I want to begin today’s post with an excerpt from my book “Leadership Matters…The CEO Survival Manual:“

“By the time you reach the CEO level you should be striving to move beyond success and towards significance. You need to use your network, your wealth, your experience and intellect, as well as your passion to create a legacy that transcends your title. Having the advantage of hindsight, I can say with great certainty that who you are a a person is infinitely more important than the job you hold. There are few things in life as thought provoking as witnessing what by all outward appearances seems to be a successful executive, but as you begin to peel back the layers of their carefully crafted veneer you quickly come to realize they are little more than an empty, bitter, and frustrated person. They work their entire career chasing some illusive form of fulfillment only to fade into the sunset with nothing more than an empty lifetime of regrets as their reward.”

While my friend is the farthest thing from the illustration provided in the aforementioned quote, I have seen far too many people fall into this category. My hope in authoring this piece is to have you adjust your thinking when it comes to the definition of success. My clients usually tend to be successful individuals prior to finding me. My goal is to simply help them leverage their success into significance over the course of our dealings. The sad reality is that far too many people either confuse success with significance, or they are so focused on success that they are actually blind to the meaning of significance.

Just take a look around and you’ll see that most people use their knowledge, resources, and experience to acquire things in an attempt to satisfy their personal desires, which in their minds constitutes success.
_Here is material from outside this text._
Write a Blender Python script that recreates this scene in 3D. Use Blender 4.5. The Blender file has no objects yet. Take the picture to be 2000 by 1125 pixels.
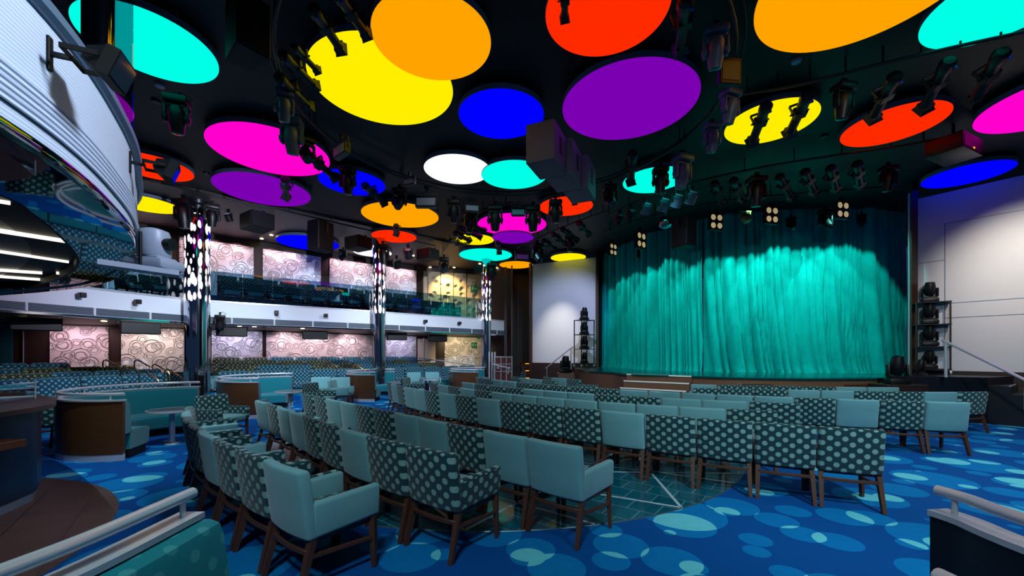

Contrast this with the people that use their knowledge, resources, and experience to serve and benefit others, which by my standards constitutes significance.

Sure, for those “who get it” success and significance are one in the same, but for most professionals success begins and ends with the achievement of a certain list of personal goals with little regard to the impact on others. These people confuse success with significance, and regardless of their wealth and professional accomplishments, they fail to accomplish the true greatness that only comes through making significant contributions to something other than one’s self. I don’t care how your resume reads, what your net worth is, or what your W-2 shows – what’s important is your underlying motivation as evidenced by what you do with what you have.

I am always impressed by those who choose a life of service over personal glory, or those who understand how to leverage their personal success into significance. While most of my clients have acquired significant material possessions, they just don’t live their lives according to a “he or she who has the most toys wins” philosophy. They don’t give because their accountant told them to, or solely for estate planning purposes, they give to make a difference. They don’t throw trivial contributions to a variety of charities to see their name appear on donor’s lists, they make substantial contributions (usually with little if any self-promotion). It all boils down to motivation – are you only pursuing fun, fame, fortune, and recognition, or are you seeking to serve and benefit others with what you have?

It is my opinion that when you start to define your personal success by the value you add to the lives of others you have arrived as a mature human being who possesses true influence and has become a person of significance. My challenge to you is this – set the chinning bar very high for yourself by reevaluating your goals and objectives to ensure you are on a path towards significance. Don’t allow yourself to become blinded by your success, rather leverage your success in an attempt to make a lasting and significant legacy for which you and your family can be proud.